Así que, volviendo a la condición de profesor en septiembre, este era el plan: preparábamos los exámenes, hacíamos las fotocopias, se los poníamos a los nenes y a las nenas, nos los llevábamos a casa, nos encerrábamos a corregirlos, quedándonos a veces patitiesos ante tanto disparate, y aprobábamos a todo el que había hecho al menos algo bien, aunque fuese poco. En cuanto acabábamos de corregir, nos hacíamos la promesa de no volver a dejar para septiembre a ningún alumno/a que supiera para un 3 en junio, puesto que acababas de aprobar a los que habían sacado un 2.5 porque no ibas a aparecer en la reunión de evaluación con los mismos problemas que antes del verano. O más.
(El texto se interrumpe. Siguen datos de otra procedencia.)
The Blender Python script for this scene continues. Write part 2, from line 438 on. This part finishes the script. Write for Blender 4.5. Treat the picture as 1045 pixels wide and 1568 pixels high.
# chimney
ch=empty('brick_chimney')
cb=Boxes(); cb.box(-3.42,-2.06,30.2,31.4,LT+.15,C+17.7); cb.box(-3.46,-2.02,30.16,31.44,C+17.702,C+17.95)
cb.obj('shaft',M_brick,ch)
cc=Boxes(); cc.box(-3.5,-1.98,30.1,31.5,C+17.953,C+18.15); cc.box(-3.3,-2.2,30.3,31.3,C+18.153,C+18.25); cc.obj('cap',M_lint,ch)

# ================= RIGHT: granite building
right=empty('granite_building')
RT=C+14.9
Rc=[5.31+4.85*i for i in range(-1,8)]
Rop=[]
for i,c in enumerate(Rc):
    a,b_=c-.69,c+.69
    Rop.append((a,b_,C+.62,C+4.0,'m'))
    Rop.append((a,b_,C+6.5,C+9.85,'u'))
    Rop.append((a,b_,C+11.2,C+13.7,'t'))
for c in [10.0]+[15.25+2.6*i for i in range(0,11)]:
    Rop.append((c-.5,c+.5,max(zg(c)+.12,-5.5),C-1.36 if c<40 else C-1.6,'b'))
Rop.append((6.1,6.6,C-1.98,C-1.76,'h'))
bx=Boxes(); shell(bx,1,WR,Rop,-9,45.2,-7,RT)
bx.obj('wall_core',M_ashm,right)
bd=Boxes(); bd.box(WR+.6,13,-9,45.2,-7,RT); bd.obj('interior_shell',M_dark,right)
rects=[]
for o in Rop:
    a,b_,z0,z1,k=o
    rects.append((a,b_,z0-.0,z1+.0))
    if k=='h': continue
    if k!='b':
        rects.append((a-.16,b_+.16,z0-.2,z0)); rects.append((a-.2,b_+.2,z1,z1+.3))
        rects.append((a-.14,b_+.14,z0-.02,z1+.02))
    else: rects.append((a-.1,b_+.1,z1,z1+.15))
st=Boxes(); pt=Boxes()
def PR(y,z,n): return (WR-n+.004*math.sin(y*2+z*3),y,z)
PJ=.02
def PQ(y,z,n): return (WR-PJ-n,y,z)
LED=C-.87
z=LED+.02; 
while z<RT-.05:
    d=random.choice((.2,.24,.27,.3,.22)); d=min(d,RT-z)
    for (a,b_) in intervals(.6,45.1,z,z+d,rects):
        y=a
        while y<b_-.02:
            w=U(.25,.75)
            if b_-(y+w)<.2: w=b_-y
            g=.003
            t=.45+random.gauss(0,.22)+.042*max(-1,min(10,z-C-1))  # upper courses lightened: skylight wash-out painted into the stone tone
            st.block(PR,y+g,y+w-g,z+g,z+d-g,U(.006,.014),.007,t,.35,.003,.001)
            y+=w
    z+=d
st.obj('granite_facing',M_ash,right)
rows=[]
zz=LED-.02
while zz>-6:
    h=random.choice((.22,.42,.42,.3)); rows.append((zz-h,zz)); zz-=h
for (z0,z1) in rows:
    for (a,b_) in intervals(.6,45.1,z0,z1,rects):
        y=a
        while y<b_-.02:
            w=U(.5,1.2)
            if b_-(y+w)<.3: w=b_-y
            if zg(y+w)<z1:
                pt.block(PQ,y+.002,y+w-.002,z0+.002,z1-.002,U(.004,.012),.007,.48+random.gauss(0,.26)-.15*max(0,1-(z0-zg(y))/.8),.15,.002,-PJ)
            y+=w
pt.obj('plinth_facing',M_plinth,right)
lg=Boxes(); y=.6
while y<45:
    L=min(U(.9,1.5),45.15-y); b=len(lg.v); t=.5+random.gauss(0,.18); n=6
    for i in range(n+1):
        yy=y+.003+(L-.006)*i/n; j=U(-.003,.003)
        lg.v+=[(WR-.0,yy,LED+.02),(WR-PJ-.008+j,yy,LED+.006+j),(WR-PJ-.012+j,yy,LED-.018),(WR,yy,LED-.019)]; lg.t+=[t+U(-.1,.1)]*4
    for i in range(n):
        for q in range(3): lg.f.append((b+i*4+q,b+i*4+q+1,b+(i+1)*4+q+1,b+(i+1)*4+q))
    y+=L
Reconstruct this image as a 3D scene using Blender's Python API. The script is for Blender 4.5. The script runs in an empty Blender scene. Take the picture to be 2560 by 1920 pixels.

Pasado este trago, lo siguiente para un profe era, y es, recoger el horario, tema este que tiene mucha importancia porque ha de marcar tu ritmo de vida durante todo el año. Como también fui jefe de estudios en un instituto, puedo hablar de las dos partes que intervienen en este asunto, la parte contratante, el que hace el horario, y la contratada, el profesor. Hubo una ocasión en mi dilatada carrera en la que me dediqué a fastidiar al director del instituto porque a mí me parecía mal todo lo que hacía. Y se lo decía, sobre todo en los claustros. Así que, un septiembre fui a recoger mi horario y estaba claro que él había dado instrucciones de cómo elaborarlo. Me habían puesto uno de mañana, todo lleno de huecos, o sea que entraba a las 8 y salía a las 14.30 todos los días, y, además, me habían dado un segundo de bachiller nocturno, de 9 a 10 de la noche, cuatro días por semana, incluyendo el viernes. Ustedes imagínense lo que era estar en el mes de enero en tu casa un viernes a las 9 de la noche y tener que irte al instituto a darles clase a un grupo de jóvenes que sencillamente odiaban estar allí, en vez de con sus novias y novios que los esperaban en la puerta. La venganza de aquel director estaba servida, y desde luego que me fastidió mucho, aunque yo seguí dándole caña en los claustros, más si cabe.

Y, al final, como pasa siempre, acabé tomándoles afecto a aquellos alumnos y alumnas, algunos de los cuales ya estaban trabajando y venían al nocturno por esa razón. Nosotros, los profesores, somos así.